### Data shown
+ + +
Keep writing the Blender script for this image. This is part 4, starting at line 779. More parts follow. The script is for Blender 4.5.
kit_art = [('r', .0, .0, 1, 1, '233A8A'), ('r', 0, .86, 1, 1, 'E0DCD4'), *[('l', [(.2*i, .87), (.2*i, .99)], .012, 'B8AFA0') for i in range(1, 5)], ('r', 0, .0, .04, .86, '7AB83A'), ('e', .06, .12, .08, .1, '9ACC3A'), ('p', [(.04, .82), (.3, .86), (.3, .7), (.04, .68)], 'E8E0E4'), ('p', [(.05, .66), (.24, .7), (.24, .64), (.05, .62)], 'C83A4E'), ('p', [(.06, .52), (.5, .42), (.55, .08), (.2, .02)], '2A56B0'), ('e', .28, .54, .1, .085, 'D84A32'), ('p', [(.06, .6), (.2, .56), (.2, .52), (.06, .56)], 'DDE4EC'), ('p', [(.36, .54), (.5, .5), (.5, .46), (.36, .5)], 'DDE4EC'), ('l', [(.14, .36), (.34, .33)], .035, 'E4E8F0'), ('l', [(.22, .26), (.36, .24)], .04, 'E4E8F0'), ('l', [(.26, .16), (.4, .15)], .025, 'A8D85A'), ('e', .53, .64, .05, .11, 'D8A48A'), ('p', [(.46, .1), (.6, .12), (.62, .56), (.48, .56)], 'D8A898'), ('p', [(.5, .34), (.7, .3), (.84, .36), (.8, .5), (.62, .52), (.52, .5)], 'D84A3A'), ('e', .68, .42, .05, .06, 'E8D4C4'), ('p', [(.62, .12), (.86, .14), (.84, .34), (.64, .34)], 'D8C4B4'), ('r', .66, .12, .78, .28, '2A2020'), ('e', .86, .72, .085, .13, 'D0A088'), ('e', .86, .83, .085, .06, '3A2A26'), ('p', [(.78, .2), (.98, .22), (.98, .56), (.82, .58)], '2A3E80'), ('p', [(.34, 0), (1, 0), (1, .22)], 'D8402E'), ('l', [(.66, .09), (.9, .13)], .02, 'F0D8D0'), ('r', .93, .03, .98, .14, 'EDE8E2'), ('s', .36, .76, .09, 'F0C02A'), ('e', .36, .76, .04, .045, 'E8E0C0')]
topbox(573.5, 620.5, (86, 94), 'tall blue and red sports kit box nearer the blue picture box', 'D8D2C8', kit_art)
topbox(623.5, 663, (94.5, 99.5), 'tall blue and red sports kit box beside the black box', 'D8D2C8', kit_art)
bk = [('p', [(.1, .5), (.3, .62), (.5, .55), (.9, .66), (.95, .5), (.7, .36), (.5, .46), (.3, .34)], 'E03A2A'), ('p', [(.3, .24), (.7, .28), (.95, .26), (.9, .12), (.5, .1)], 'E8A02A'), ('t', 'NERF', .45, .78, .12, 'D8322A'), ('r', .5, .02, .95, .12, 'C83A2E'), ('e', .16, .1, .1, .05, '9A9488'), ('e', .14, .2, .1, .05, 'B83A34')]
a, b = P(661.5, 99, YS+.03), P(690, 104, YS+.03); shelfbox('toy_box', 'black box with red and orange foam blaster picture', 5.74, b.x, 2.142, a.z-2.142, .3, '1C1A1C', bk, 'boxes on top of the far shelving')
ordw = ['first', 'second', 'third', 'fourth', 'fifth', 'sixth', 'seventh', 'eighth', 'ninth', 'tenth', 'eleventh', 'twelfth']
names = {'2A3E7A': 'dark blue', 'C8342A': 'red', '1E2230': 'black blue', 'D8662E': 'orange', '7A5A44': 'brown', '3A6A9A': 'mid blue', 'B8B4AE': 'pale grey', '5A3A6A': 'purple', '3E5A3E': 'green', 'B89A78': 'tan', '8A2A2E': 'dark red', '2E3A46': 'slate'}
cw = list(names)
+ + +
Return the lines above exactly, keeping every word.

Keep writing the Blender script for this image. This is part 4, starting at line 779. More parts follow. The script is for Blender 4.5.
kit_art = [('r', .0, .0, 1, 1, '233A8A'), ('r', 0, .86, 1, 1, 'E0DCD4'), *[('l', [(.2*i, .87), (.2*i, .99)], .012, 'B8AFA0') for i in range(1, 5)], ('r', 0, .0, .04, .86, '7AB83A'), ('e', .06, .12, .08, .1, '9ACC3A'), ('p', [(.04, .82), (.3, .86), (.3, .7), (.04, .68)], 'E8E0E4'), ('p', [(.05, .66), (.24, .7), (.24, .64), (.05, .62)], 'C83A4E'), ('p', [(.06, .52), (.5, .42), (.55, .08), (.2, .02)], '2A56B0'), ('e', .28, .54, .1, .085, 'D84A32'), ('p', [(.06, .6), (.2, .56), (.2, .52), (.06, .56)], 'DDE4EC'), ('p', [(.36, .54), (.5, .5), (.5, .46), (.36, .5)], 'DDE4EC'), ('l', [(.14, .36), (.34, .33)], .035, 'E4E8F0'), ('l', [(.22, .26), (.36, .24)], .04, 'E4E8F0'), ('l', [(.26, .16), (.4, .15)], .025, 'A8D85A'), ('e', .53, .64, .05, .11, 'D8A48A'), ('p', [(.46, .1), (.6, .12), (.62, .56), (.48, .56)], 'D8A898'), ('p', [(.5, .34), (.7, .3), (.84, .36), (.8, .5), (.62, .52), (.52, .5)], 'D84A3A'), ('e', .68, .42, .05, .06, 'E8D4C4'), ('p', [(.62, .12), (.86, .14), (.84, .34), (.64, .34)], 'D8C4B4'), ('r', .66, .12, .78, .28, '2A2020'), ('e', .86, .72, .085, .13, 'D0A088'), ('e', .86, .83, .085, .06, '3A2A26'), ('p', [(.78, .2), (.98, .22), (.98, .56), (.82, .58)], '2A3E80'), ('p', [(.34, 0), (1, 0), (1, .22)], 'D8402E'), ('l', [(.66, .09), (.9, .13)], .02, 'F0D8D0'), ('r', .93, .03, .98, .14, 'EDE8E2'), ('s', .36, .76, .09, 'F0C02A'), ('e', .36, .76, .04, .045, 'E8E0C0')]
topbox(573.5, 620.5, (86, 94), 'tall blue and red sports kit box nearer the blue picture box', 'D8D2C8', kit_art)
topbox(623.5, 663, (94.5, 99.5), 'tall blue and red sports kit box beside the black box', 'D8D2C8', kit_art)
bk = [('p', [(.1, .5), (.3, .62), (.5, .55), (.9, .66), (.95, .5), (.7, .36), (.5, .46), (.3, .34)], 'E03A2A'), ('p', [(.3, .24), (.7, .28), (.95, .26), (.9, .12), (.5, .1)], 'E8A02A'), ('t', 'NERF', .45, .78, .12, 'D8322A'), ('r', .5, .02, .95, .12, 'C83A2E'), ('e', .16, .1, .1, .05, '9A9488'), ('e', .14, .2, .1, .05, 'B83A34')]
a, b = P(661.5, 99, YS+.03), P(690, 104, YS+.03); shelfbox('toy_box', 'black box with red and orange foam blaster picture', 5.74, b.x, 2.142, a.z-2.142, .3, '1C1A1C', bk, 'boxes on top of the far shelving')
ordw = ['first', 'second', 'third', 'fourth', 'fifth', 'sixth', 'seventh', 'eighth', 'ninth', 'tenth', 'eleventh', 'twelfth']
names = {'2A3E7A': 'dark blue', 'C8342A': 'red', '1E2230': 'black blue', 'D8662E': 'orange', '7A5A44': 'brown', '3A6A9A': 'mid blue', 'B8B4AE': 'pale grey', '5A3A6A': 'purple', '3E5A3E': 'green', 'B89A78': 'tan', '8A2A2E': 'dark red', '2E3A46': 'slate'}
cw = list(names)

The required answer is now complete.